I tedeschi in città compiono ogni atto di violenza, fanno caccia all’uomo con l’aiuto dei fascisti. La città insorge e combatte con tutte le armi possibili, sassi, vecchie sciabole garibaldine, sorgono barricate. Contro autoblindo e carri armati gli insorti si difendono ritirandosi negli stretti vicoli inaccessibili ai mezzi d’assalto tedeschi.
La città, già logorata dai 120 bombardamenti degli Alleati, conta a fine settembre 300 morti civili, esplode con tutta la sua rabbia, è un’insurrezione popolare, combattono tutti, spontaneamente, di ogni età e condizione sociale, la lotta delle donne è decisiva e impedisce la deportazione degli uomini al lavoro schiavistico in Germania.
Partecipano alla lotta anche gli scugnizzi, i lazzeri, sono una cinquantina e sono un’anima vera della rivolta, tengono postazioni resistenti ai panzer, diventano un mito, la rivista “Life” dà loro valore di simbolo della città che si è liberata da sola e ha costretto i tedeschi a negoziare coi cittadini.
La notte del 30 settembre i tedeschi si arrendono, Scholl ottiene di essere scortato fuori Napoli da un gruppo di partigiani che avevano difeso i ponti. La guerra sarà ancora lunga, gli storici però osservano che le rivolte spontanee di Matera e Napoli, anche se provocate dai soprusi, da violenze e fame,, segnalano che la resistenza armata si stava organizzando come movimento politico e militare in se stesso.
Il comando supremo tedesco in controffensiva emette ordinanze sempre più minacciose, pena di morte e distruzione della casa per chi non rivela ai suoi soldati informazioni o dà asilo e cibo “a una banda o a singoli banditi”, questi i termini con cui sempre chiameranno i partigiani. Le minacce sono ben presto messe in atto.
I tedeschi incendiano l’Università, sparano sulle donne in fila per il pane, un marinaio è ucciso in strada e le persone sono costrette ad assistere all’esecuzione inginocchiate e sotto tiro delle mitragliatrici.

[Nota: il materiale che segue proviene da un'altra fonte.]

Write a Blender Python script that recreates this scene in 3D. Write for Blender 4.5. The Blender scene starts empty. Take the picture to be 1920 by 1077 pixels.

Sono “le lezioni del terrore” che ritroveremo applicate anche nella strage dei cinque uccisi a Ponticello di Filattiera.
Il 23 settembre 1943: una scelta eroica, Salvo D’Acquisto
A Torre in Pietra, piccola frazione di Palidoro presso Roma, erano arrivati pionieri della Wermacht e si erano sistemati nella caserma della Guardia di Finanza abbandonata, uno di loro frugando negli scantinati fa scoppiare una cassetta di bombe a mano e due suoi compagni muoiono. Il comando tedesco crede che sia un attentato e per rappresaglia subito vengono rastrellati a caso 22 abitanti del luogo e portati in un prato per essere fucilati all’istante.
I carabinieri – in questi nostri giorni di anniversario dell’istituzione della loro Arma onorati dal nostro antiretorico presidente della Repubblica per il loro servizio ai cittadini – ricevono l’allarme in caserma, dove fa funzione sostitutiva del comandante il vicebrigadiere Salvo D’Acquisto, un ragazzo napoletano di 23 anni.
Nessuna esitazione lo trattiene e si dichiara responsabile dello scoppio, lui solo, si fa fucilare e salva la vita a 22 ostaggi.